Take the lines of the data below from the very first through the line containing "return MB().add(vs, fs)" and output them exactly, pictures excluded.
## BEGIN RECORDED INFORMATION
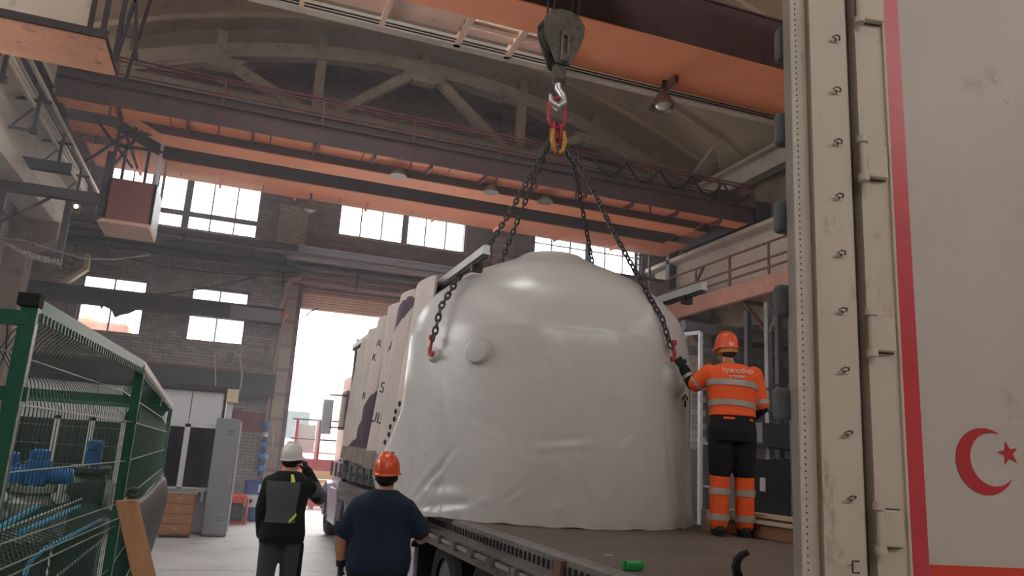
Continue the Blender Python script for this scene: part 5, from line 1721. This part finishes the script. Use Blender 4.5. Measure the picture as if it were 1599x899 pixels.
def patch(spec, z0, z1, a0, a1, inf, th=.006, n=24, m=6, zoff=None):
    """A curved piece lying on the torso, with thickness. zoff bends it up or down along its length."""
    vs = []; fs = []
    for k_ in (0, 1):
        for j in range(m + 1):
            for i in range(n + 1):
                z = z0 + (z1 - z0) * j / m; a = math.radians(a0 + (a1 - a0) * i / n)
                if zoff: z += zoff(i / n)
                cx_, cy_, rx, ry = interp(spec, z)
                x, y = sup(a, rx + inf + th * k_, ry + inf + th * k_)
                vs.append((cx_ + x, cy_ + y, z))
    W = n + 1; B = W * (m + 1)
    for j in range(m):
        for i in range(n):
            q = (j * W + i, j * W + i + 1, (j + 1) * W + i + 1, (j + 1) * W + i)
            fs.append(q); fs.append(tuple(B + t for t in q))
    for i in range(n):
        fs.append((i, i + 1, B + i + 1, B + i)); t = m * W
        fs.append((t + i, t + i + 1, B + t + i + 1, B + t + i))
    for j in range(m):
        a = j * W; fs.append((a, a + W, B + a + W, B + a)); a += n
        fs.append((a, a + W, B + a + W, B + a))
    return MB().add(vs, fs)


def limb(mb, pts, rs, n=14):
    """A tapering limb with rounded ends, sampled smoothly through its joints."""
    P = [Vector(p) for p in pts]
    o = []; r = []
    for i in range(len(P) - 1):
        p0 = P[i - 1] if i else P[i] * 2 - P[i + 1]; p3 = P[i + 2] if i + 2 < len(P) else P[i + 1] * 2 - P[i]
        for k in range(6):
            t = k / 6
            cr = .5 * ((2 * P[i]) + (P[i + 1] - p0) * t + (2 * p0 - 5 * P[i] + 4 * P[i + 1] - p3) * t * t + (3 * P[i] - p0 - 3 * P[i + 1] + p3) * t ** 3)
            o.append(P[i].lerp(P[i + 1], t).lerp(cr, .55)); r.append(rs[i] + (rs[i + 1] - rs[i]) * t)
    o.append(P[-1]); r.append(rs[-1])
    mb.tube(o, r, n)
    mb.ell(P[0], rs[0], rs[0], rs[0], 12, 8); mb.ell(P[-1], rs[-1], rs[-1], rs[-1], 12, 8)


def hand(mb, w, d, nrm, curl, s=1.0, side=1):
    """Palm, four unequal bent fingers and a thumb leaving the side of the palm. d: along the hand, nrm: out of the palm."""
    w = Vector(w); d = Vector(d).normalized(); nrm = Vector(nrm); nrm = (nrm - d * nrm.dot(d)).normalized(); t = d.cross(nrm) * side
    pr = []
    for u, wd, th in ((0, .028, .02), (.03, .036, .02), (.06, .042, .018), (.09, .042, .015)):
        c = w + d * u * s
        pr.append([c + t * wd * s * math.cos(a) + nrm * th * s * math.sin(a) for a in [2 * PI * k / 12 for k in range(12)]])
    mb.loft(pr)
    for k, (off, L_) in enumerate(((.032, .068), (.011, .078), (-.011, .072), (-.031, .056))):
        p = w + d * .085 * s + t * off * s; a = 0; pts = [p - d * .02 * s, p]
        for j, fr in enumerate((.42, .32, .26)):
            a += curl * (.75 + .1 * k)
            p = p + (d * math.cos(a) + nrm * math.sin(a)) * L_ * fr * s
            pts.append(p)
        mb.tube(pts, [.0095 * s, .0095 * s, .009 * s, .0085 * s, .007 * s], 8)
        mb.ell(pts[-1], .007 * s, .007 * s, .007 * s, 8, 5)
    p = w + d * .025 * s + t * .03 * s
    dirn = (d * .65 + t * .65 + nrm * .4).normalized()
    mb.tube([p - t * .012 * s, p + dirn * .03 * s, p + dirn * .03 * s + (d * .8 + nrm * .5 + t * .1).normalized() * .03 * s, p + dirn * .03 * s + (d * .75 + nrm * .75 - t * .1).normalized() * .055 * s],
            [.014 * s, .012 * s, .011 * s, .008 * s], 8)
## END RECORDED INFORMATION
### REPLY TO THE TASK
Continue the Blender Python script for this scene: part 5, from line 1721. This part finishes the script. Use Blender 4.5. Measure the picture as if it were 1599x899 pixels.
def patch(spec, z0, z1, a0, a1, inf, th=.006, n=24, m=6, zoff=None):
    """A curved piece lying on the torso, with thickness. zoff bends it up or down along its length."""
    vs = []; fs = []
    for k_ in (0, 1):
        for j in range(m + 1):
            for i in range(n + 1):
                z = z0 + (z1 - z0) * j / m; a = math.radians(a0 + (a1 - a0) * i / n)
                if zoff: z += zoff(i / n)
                cx_, cy_, rx, ry = interp(spec, z)
                x, y = sup(a, rx + inf + th * k_, ry + inf + th * k_)
                vs.append((cx_ + x, cy_ + y, z))
    W = n + 1; B = W * (m + 1)
    for j in range(m):
        for i in range(n):
            q = (j * W + i, j * W + i + 1, (j + 1) * W + i + 1, (j + 1) * W + i)
            fs.append(q); fs.append(tuple(B + t for t in q))
    for i in range(n):
        fs.append((i, i + 1, B + i + 1, B + i)); t = m * W
        fs.append((t + i, t + i + 1, B + t + i + 1, B + t + i))
    for j in range(m):
        a = j * W; fs.append((a, a + W, B + a + W, B + a)); a += n
        fs.append((a, a + W, B + a + W, B + a))
    return MB().add(vs, fs)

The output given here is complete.